Data excerpt:
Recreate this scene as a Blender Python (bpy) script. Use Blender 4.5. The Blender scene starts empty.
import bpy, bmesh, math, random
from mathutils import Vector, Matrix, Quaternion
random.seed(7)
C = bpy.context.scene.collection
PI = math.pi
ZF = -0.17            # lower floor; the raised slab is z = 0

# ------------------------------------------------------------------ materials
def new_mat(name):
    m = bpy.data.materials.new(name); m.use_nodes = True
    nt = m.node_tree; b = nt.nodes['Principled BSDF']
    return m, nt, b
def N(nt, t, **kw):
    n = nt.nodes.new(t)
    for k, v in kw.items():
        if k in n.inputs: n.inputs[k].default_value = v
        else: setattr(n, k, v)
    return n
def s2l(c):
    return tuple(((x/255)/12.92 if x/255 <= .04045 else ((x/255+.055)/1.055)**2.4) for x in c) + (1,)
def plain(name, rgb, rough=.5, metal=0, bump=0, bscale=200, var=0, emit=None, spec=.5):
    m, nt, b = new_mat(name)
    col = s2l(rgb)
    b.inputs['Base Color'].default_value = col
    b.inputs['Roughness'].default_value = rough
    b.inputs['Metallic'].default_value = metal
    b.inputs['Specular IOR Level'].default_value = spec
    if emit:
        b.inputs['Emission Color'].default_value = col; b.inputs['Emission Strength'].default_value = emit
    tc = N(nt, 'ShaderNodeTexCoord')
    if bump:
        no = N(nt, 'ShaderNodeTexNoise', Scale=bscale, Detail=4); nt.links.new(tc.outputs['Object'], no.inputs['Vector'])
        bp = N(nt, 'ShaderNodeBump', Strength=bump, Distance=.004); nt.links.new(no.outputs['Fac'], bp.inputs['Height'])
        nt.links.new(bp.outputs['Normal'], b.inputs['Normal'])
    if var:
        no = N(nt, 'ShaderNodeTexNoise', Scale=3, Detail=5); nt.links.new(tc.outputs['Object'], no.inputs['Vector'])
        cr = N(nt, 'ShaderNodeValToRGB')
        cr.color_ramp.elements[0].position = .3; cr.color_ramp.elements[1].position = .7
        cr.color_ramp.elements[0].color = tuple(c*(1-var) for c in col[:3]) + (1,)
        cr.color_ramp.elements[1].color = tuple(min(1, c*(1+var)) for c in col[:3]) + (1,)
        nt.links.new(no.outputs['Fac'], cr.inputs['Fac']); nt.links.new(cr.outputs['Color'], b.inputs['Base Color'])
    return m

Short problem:
Retype the data in full and match it exactly.

Solution to the problem:
Recreate this scene as a Blender Python (bpy) script. Use Blender 4.5. The Blender scene starts empty.
import bpy, bmesh, math, random
from mathutils import Vector, Matrix, Quaternion
random.seed(7)
C = bpy.context.scene.collection
PI = math.pi
ZF = -0.17            # lower floor; the raised slab is z = 0

# ------------------------------------------------------------------ materials
def new_mat(name):
    m = bpy.data.materials.new(name); m.use_nodes = True
    nt = m.node_tree; b = nt.nodes['Principled BSDF']
    return m, nt, b
def N(nt, t, **kw):
    n = nt.nodes.new(t)
    for k, v in kw.items():
        if k in n.inputs: n.inputs[k].default_value = v
        else: setattr(n, k, v)
    return n
def s2l(c):
    return tuple(((x/255)/12.92 if x/255 <= .04045 else ((x/255+.055)/1.055)**2.4) for x in c) + (1,)
def plain(name, rgb, rough=.5, metal=0, bump=0, bscale=200, var=0, emit=None, spec=.5):
    m, nt, b = new_mat(name)
    col = s2l(rgb)
    b.inputs['Base Color'].default_value = col
    b.inputs['Roughness'].default_value = rough
    b.inputs['Metallic'].default_value = metal
    b.inputs['Specular IOR Level'].default_value = spec
    if emit:
        b.inputs['Emission Color'].default_value = col; b.inputs['Emission Strength'].default_value = emit
    tc = N(nt, 'ShaderNodeTexCoord')
    if bump:
        no = N(nt, 'ShaderNodeTexNoise', Scale=bscale, Detail=4); nt.links.new(tc.outputs['Object'], no.inputs['Vector'])
        bp = N(nt, 'ShaderNodeBump', Strength=bump, Distance=.004); nt.links.new(no.outputs['Fac'], bp.inputs['Height'])
        nt.links.new(bp.outputs['Normal'], b.inputs['Normal'])
    if var:
        no = N(nt, 'ShaderNodeTexNoise', Scale=3, Detail=5); nt.links.new(tc.outputs['Object'], no.inputs['Vector'])
        cr = N(nt, 'ShaderNodeValToRGB')
        cr.color_ramp.elements[0].position = .3; cr.color_ramp.elements[1].position = .7
        cr.color_ramp.elements[0].color = tuple(c*(1-var) for c in col[:3]) + (1,)
        cr.color_ramp.elements[1].color = tuple(min(1, c*(1+var)) for c in col[:3]) + (1,)
        nt.links.new(no.outputs['Fac'], cr.inputs['Fac']); nt.links.new(cr.outputs['Color'], b.inputs['Base Color'])
    return m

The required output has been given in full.